JOB:
In the entries below, repeat only the lines between those holding "Write a Blender" and "IMG_W, IMG_H, FOCAL = 1659.0, 2212.0, 1778.4", inclusive. Leave pictures out.

┌────────

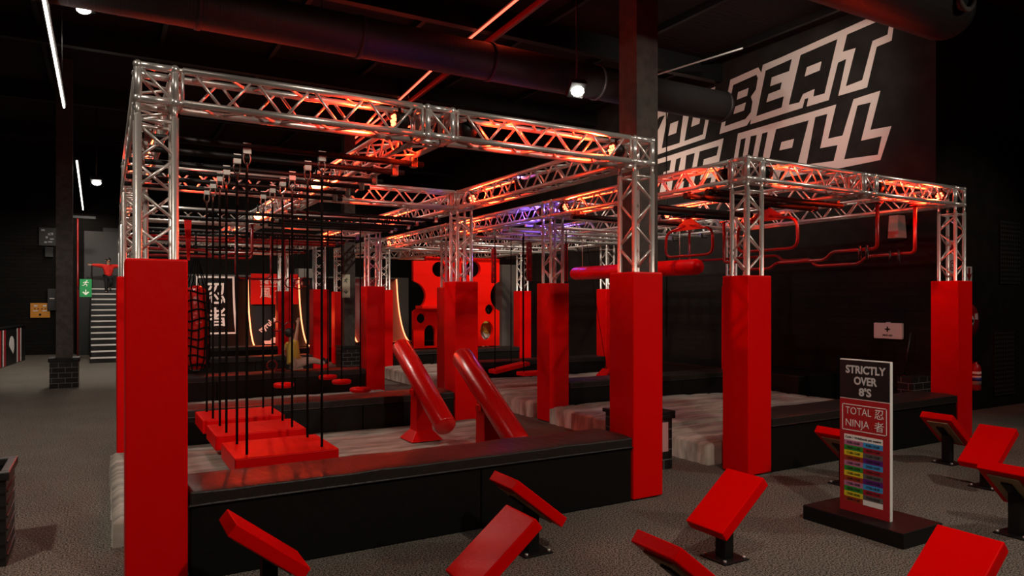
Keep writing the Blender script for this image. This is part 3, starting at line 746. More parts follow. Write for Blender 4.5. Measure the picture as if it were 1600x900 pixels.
# ------------------------------------------------------------------ right frame hanging things
for k, (y, x1) in enumerate(((5.83, 8.37), (6.18, 8.33), (7.12, 8.15), (7.5, 8.15), (8.5, 8.15))):
    rail((5.95, y, 3.09), (x1, y, 3.09), 'thick black rail in the first bay of the right frame, %s from the front' % ordn[k], BLK, .04)
def swing_frame(x, y, label):
    t = thing('swing_frame', label, 'hanging frame', (x, y, 3.05), 0, 'red swing frames')
    b = MB(); b.path([(0, .05, -.15), (0, .45, -.22), (0, .46, -.57), (0, -.46, -.57), (0, -.45, -.22), (0, -.05, -.15)], .019, 10, False, .12, 5); b.build('tube_frame', REDP, t)
    b = MB(); b.add([(-.008, -.02, -.03), (-.008, .02, -.03), (-.008, .32, -.21), (-.008, -.32, -.21), (.008, -.02, -.03), (.008, .02, -.03), (.008, .32, -.21), (.008, -.32, -.21)],
                    [(0, 1, 2, 3), (7, 6, 5, 4), (0, 4, 5, 1), (1, 5, 6, 2), (2, 6, 7, 3), (3, 7, 4, 0)]); b.build('gusset_plate', REDP, t)
    b = MB(); b.box((-.08, -.22, -.02), (.08, .22, .0)); b.box((-.02, -.03, -.06), (.02, .03, -.02)); b.build('trolley', BLK, t)
    return t
swing_frame(7.14, 6.0, 'red swing frame on black rails nearer the front of the right frame')
swing_frame(7.10, 7.31, 'red swing frame on black rails farther back in the right frame')
def zig(label, pts, grips):
    o = Vector(pts[0]); t = thing('zigzag_pipe', label, 'climbing pipe', o, 0, 'red zigzag pipes')
    MB().path([Vector(p) - o for p in pts], .023, 10, False, .07, 4).build('pipe', REDP, t)
    for p in (pts[0], pts[-1]):
        v = Vector(p) - o; MB().cbox((v.x, v.y, v.z + .01), (.1, .1, .015)).build('end_plate', REDP, t)
    return t
zig('red zigzag climbing pipe nearer the middle of the right frame', [(8.6, 5.48, 3.10), (8.6, 5.48, 2.52), (8.6, 6.12, 2.52), (8.6, 6.24, 2.41), (8.6, 7.05, 2.41), (8.6, 7.15, 2.33), (8.6, 7.65, 2.33), (8.6, 7.75, 2.46), (8.6, 8.06, 2.46), (8.6, 8.06, 3.10)], 0)
zig('red zigzag climbing pipe nearer the right wall', [(9.3, 5.40, 3.10), (9.3, 5.40, 2.485), (9.3, 6.08, 2.475), (9.3, 6.2, 2.375), (9.3, 6.9, 2.375), (9.3, 7.0, 2.48), (9.3, 7.5, 2.48), (9.3, 7.6, 2.57), (9.3, 9.55, 2.57), (9.3, 9.55, 3.10)], 0)
GR = []
for x, y, z, l in ((8.6, 5.62, 2.52, 'left of the pair on the nearer zigzag pipe'), (8.6, 5.72, 2.52, 'right of the pair on the nearer zigzag pipe'), (9.3, 5.62, 2.483, 'left of the pair on the farther zigzag pipe'), (9.3, 5.74, 2.483, 'right of the pair on the farther zigzag pipe')):
    b = MB(); b.path([(.085 * math.cos(a), 0, .085 * math.sin(a)) for a in [2 * PI * i / 18 for i in range(18)]], .015, 8, True)
    o = b.build('grip_ring', BLKP); o.location = (x, y, z - .044); o.rotation_euler = (0, 0, .5); tag(o, 'black grip ring, ' + l, 'ring', 'black grip rings')
t = thing('hanging_roll', 'long red padded roll hanging level on chains', 'padded roll', (8, 9.68, 2.38))
MB().lathe([(.02, -1.70), (.10, -1.68), (.125, -1.62), (.125, 1.62), (.1, 1.68), (.02, 1.70)], 28, Matrix.Rotation(PI / 2, 4, 'X')).build('padded_roll', RED, t)
for y in (-1.25, 1.4):
    MB().tube((0, y, .12), (0, y, .70), .008, 6).build('chain', STEEL, t); MB().lathe([(.127, -.02), (.13, 0), (.127, .02)], 24, Matrix.Translation((0, y, 0)) @ Matrix.Rotation(PI / 2, 4, 'X')).build('strap', RED, t)
for k, y in enumerate((9.9, 10.7, 11.3, 12.1, 14.0, 15.2)):
    rail((6.0, y, 3.08), (10.1, y, 3.08), 'pale galvanised pipe rail in the rear of the right frame, %s from the front' % ordn[k], STEEL, .026)
def pegboard(x, y, label):
    t = thing('hanging_peg_board', label, 'peg board', (x, y, 2.25), 0, 'red peg boards')
    L = [[(-.055, 0), (.055, 0), (.055, .78), (-.055, .78)]] + [circ(0, .1 + .14 * k, .02, None, 10) for k in range(5)]
    curve_mesh('board', L, REDP, t, .04, XZ((0, 0, 0)))
    MB().tube((0, 0, .78), (0, 0, .802), .012, 6).build('hanger', BLK, t)
for x, y, l in ((8.3, 12.1, 'beside the long red roll'), (7.42, 12.1, 'left of the long red roll'), (7.65, 14.0, 'beside the fourth row post'), (6.9, 14.0, 'leftmost, by the red hole wall')):
    pegboard(x, y, 'red peg board with dark holes hanging ' + l)
def hboard(x, y, z, rz, tilt, label, L=.75, two=True):
    t = thing('hanging_board', label, 'hanging step', (x, y, z), rz, 'red hanging boards')
    M = Matrix.Rotation(tilt, 4, 'Y'); MB().box((-L / 2, -.14, -.035), (L / 2, .14, .035), M).build('board', RED, t, .015)
    for s in ((-1, 1) if two else (0,)):
        p = M @ Vector((s * L * .4, 0, .03)); MB().tube(p, (p.x, 0, 3.045 - z), .009, 6).build('rope', ROPE, t)
hboard(6.5, 11.3, .62, .0, -.17, 'red hanging board tilted up on the right beside the post of the right frame')
hboard(6.75, 10.7, .56, 0, 0, 'level red hanging board behind the second row left post of the right frame')
hboard(6.65, 9.9, .47, 0, 0, 'small red hanging board low behind the second row left post', .4)
t = thing('hanging_wedge', 'red folded wedge hanging on a thin rope behind the corridor', 'hanging step', (8.75, 11.3, .42))
b = MB(); b.add([(-.17, -.12, -.06), (0, -.12, .07), (.19, -.12, -.08), (.17, -.12, -.13), (0, -.12, .02), (-.16, -.12, -.11)] + [(x, .12, z) for x, z in ((-.17, -.06), (0, .07), (.19, -.08), (.17, -.13), (0, .02), (-.16, -.11))],
    [(0, 5, 4, 1), (1, 4, 3, 2), (6, 7, 10, 11), (7, 8, 9, 10), (0, 1, 7, 6), (1, 2, 8, 7), (2, 3, 9, 8), (3, 4, 10, 9), (4, 5, 11, 10), (5, 0, 6, 11)]); b.build('wedge', RED, t)
MB().tube((0, 0, .06), (-.5, 0, 2.632), .006, 6).build('rope', ROPE, t)
for k, (x, y) in enumerate(((7.25, 10.7), (7.0, 12.1), (9.25, 11.3), (6.6, 14.0))):
    o = MB().tube((0, 0, 0), (0, 0, 2.5), .009, 6).build('hanging_rope', ROPE); o.location = (x, y, .56)
    tag(o, 'black climbing rope hanging in the rear of the right frame, %s from the front' % ordn[k], 'rope', 'black ropes in the right frame')

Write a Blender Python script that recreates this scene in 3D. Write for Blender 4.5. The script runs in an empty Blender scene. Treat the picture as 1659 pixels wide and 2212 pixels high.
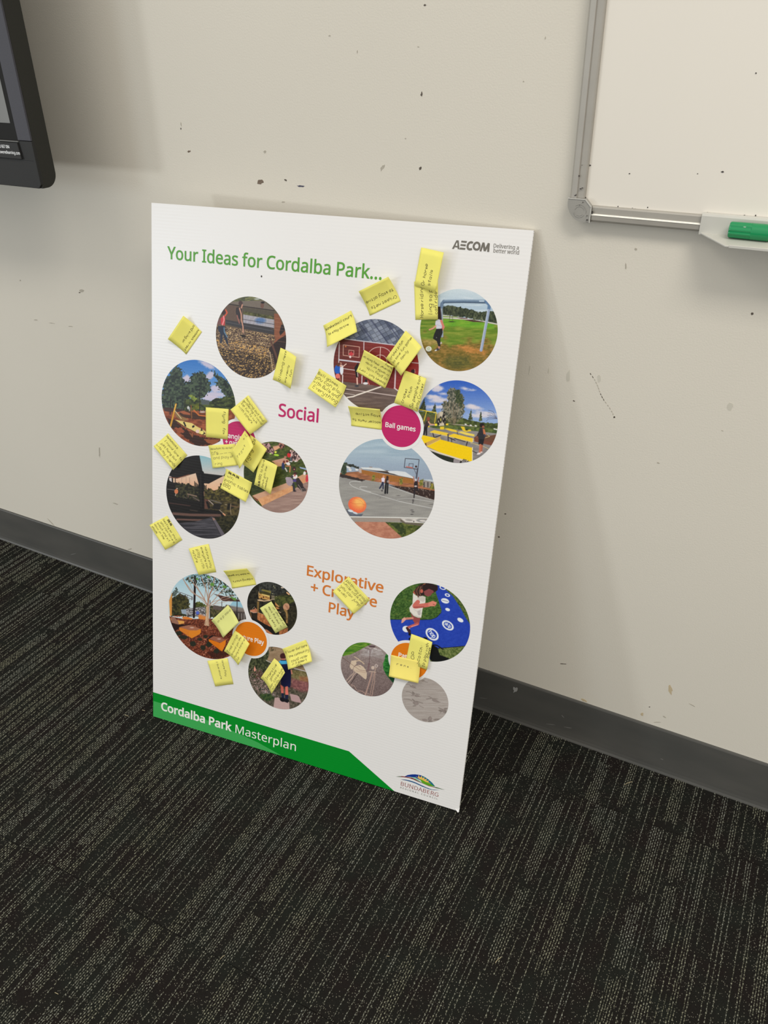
import bpy, bmesh, math, random
import numpy as np
from mathutils import Vector, Matrix
from mathutils.geometry import tessellate_polygon

SC = bpy.context.scene
COL = SC.collection
PI = math.pi
IMG_W, IMG_H, FOCAL = 1659.0, 2212.0, 1778.4

# ---------------------------------------------------------------- camera
CAM = Vector((0.4029, -1.0845, 1.1294))
PITCH, YAW, ROLL = -0.5485, -0.4947, -0.0162
_f = Vector((math.sin(YAW) * math.cos(PITCH), math.cos(YAW) * math.cos(PITCH), math.sin(PITCH)))
_r0 = Vector((math.cos(YAW), -math.sin(YAW), 0))
_u0 = _r0.cross(_f)
_r = math.cos(ROLL) * _r0 + math.sin(ROLL) * _u0
_u = -math.sin(ROLL) * _r0 + math.cos(ROLL) * _u0
cd = bpy.data.cameras.new('camera')
cam = bpy.data.objects.new('camera', cd)
COL.objects.link(cam)
cam.matrix_world = Matrix(((_r.x, _u.x, -_f.x, CAM.x), (_r.y, _u.y, -_f.y, CAM.y), (_r.z, _u.z, -_f.z, CAM.z), (0, 0, 0, 1)))
cd.sensor_fit = 'HORIZONTAL'
cd.sensor_width = 36.0
cd.lens = 36.0 * FOCAL / IMG_W
cd.clip_start = 0.02
SC.camera = cam

# ---------------------------------------------------------------- world, lamps, exposure
w = bpy.data.worlds.new('room_ambient')
SC.world = w
w.use_nodes = True
w.node_tree.nodes['Background'].inputs[0].default_value = (1.0, 0.97, 0.925, 1)
w.node_tree.nodes['Background'].inputs[1].default_value = 0.80


def area(name, loc, target, sx, sy, power, col):
    l = bpy.data.lights.new(name, 'AREA')
    l.shape = 'RECTANGLE'
    l.size, l.size_y = sx, sy
    l.energy, l.color = power, col
    o = bpy.data.objects.new(name, l)
    COL.objects.link(o)
    o.location = loc
    o.rotation_euler = (Vector(target) - Vector(loc)).to_track_quat('-Z', 'Y').to_euler()
    return o


area('ceiling_panel_light', (-1.30, -1.45, 2.70), (-1.30, -1.45, 0), 1.2, 0.6, 13, (1.0, 0.94, 0.86))
area('ceiling_panel_light', (1.25, -1.30, 2.70), (1.25, -1.30, 0), 1.2, 0.6, 38, (1.0, 0.94, 0.86))
area('left_daylight', (-3.70, -3.50, 0.62), (-0.4, 0, 0.7), 0.34, 0.28, 31, (0.93, 0.97, 1.0))  # low unseen source of unknown kind, set by the television's shadow
area('left_daylight', (-3.40, -5.0, 1.60), (-0.5, 0, 0.8), 1.0, 0.9, 27, (0.68, 0.84, 1.0))  # unseen window, inferred from the bluish sheen on the board
SC.view_settings.view_transform = 'Standard'
SC.view_settings.look = 'None'
SC.view_settings.gamma = 1.0
SC.view_settings.use_curve_mapping = False
SC.view_settings.exposure = 0.03

# ---------------------------------------------------------------- helpers


def lin(c):
    c = np.asarray(c, float)
    return np.where(c <= 0.04045, c / 12.92, ((c + 0.055) / 1.055) ** 2.4)


def S(r, g, b, k=1.0):
    v = lin((r / 255, g / 255, b / 255)) * k
    return (float(v[0]), float(v[1]), float(v[2]), 1.0)


def N(nt, t, **kw):
    n = nt.nodes.new(t)
    for k, v in kw.items():
        setattr(n, k, v)
    return n


def mat(name, col, rough=0.5, spec=0.5, metal=0.0, noise=None, bump=None, attr=None, ripple=0.0, coat=0.0, extra=None):
    """Principled material; noise=(scale, amount) varies the colour, bump=(scale, height m, detail)."""
    m = bpy.data.materials.new(name)
    m.use_nodes = True
    nt = m.node_tree
    b = nt.nodes['Principled BSDF']
    b.inputs['Base Color'].default_value = col
    b.inputs['Roughness'].default_value = rough
    b.inputs['Specular IOR Level'].default_value = spec
    b.inputs['Metallic'].default_value = metal
    b.inputs['Coat Weight'].default_value = coat
    tc = N(nt, 'ShaderNodeTexCoord')
    src = None
    if attr:
        a = N(nt, 'ShaderNodeVertexColor', layer_name=attr)
        src = a.outputs['Color']
    if noise:
        tn = N(nt, 'ShaderNodeTexNoise')
        tn.inputs['Scale'].default_value = noise[0]
        tn.inputs['Detail'].default_value = 4
        nt.links.new(tc.outputs['Object'], tn.inputs['Vector'])
        mr = N(nt, 'ShaderNodeMapRange')
        mr.inputs['From Min'].default_value = 0.3
        mr.inputs['From Max'].default_value = 0.7
        mr.inputs['To Min'].default_value = 1 - noise[1]
        mr.inputs['To Max'].default_value = 1 + noise[1]
        nt.links.new(tn.outputs['Fac'], mr.inputs['Value'])
        mx = N(nt, 'ShaderNodeMix', data_type='RGBA', blend_type='MULTIPLY')
        mx.inputs['Factor'].default_value = 1
        if src:
            nt.links.new(src, mx.inputs['A'])
        else:
            mx.inputs['A'].default_value = col
        cc = N(nt, 'ShaderNodeCombineColor')
        for i in range(3):
            nt.links.new(mr.outputs['Result'], cc.inputs[i])
        nt.links.new(cc.outputs['Color'], mx.inputs['B'])
        src = mx.outputs['Result']
    if src:
        nt.links.new(src, b.inputs['Base Color'])
    last = None
    if bump:
        bn = N(nt, 'ShaderNodeTexNoise')
        bn.inputs['Scale'].default_value = bump[0]
        bn.inputs['Detail'].default_value = bump[2] if len(bump) > 2 else 3
        nt.links.new(tc.outputs['Object'], bn.inputs['Vector'])
        bp = N(nt, 'ShaderNodeBump')
        bp.inputs['Distance'].default_value = bump[1]
        nt.links.new(bn.outputs['Fac'], bp.inputs['Height'])
        last = bp
    if ripple:
        # the flutes of the plastic board telegraph through its skin: one shallow ridge per flute
        sp = N(nt, 'ShaderNodeSeparateXYZ')
        nt.links.new(tc.outputs['Object'], sp.inputs[0])
        mu = N(nt, 'ShaderNodeMath', operation='MULTIPLY')
        nt.links.new(sp.outputs['Z'], mu.inputs[0])
        mu.inputs[1].default_value = 2 * PI / FLUTE
        sn = N(nt, 'ShaderNodeMath', operation='SINE')
        nt.links.new(mu.outputs[0], sn.inputs[0])
        mp = N(nt, 'ShaderNodeMapping')
        mp.inputs['Scale'].default_value = (2.2, 1, 90)
        nt.links.new(tc.outputs['Object'], mp.inputs[0])
        n2 = N(nt, 'ShaderNodeTexNoise')
        n2.inputs['Scale'].default_value = 1.0
        n2.inputs['Detail'].default_value = 2
        nt.links.new(mp.outputs[0], n2.inputs['Vector'])
        m2 = N(nt, 'ShaderNodeMath', operation='MULTIPLY_ADD')
        nt.links.new(n2.outputs['Fac'], m2.inputs[0])
        m2.inputs[1].default_value = 2.5
        nt.links.new(sn.outputs[0], m2.inputs[2])
        bp = N(nt, 'ShaderNodeBump')
        bp.inputs['Distance'].default_value = ripple
        nt.links.new(m2.outputs[0], bp.inputs['Height'])
        if last:
            nt.links.new(last.outputs[0], bp.inputs['Normal'])
        last = bp
    if last:
        nt.links.new(last.outputs[0], b.inputs['Normal'])
    if extra:
        extra(nt, b, tc)
    return m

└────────

TASK ANSWER:
Write a Blender Python script that recreates this scene in 3D. Write for Blender 4.5. The script runs in an empty Blender scene. Treat the picture as 1659 pixels wide and 2212 pixels high.
import bpy, bmesh, math, random
import numpy as np
from mathutils import Vector, Matrix
from mathutils.geometry import tessellate_polygon

SC = bpy.context.scene
COL = SC.collection
PI = math.pi
IMG_W, IMG_H, FOCAL = 1659.0, 2212.0, 1778.4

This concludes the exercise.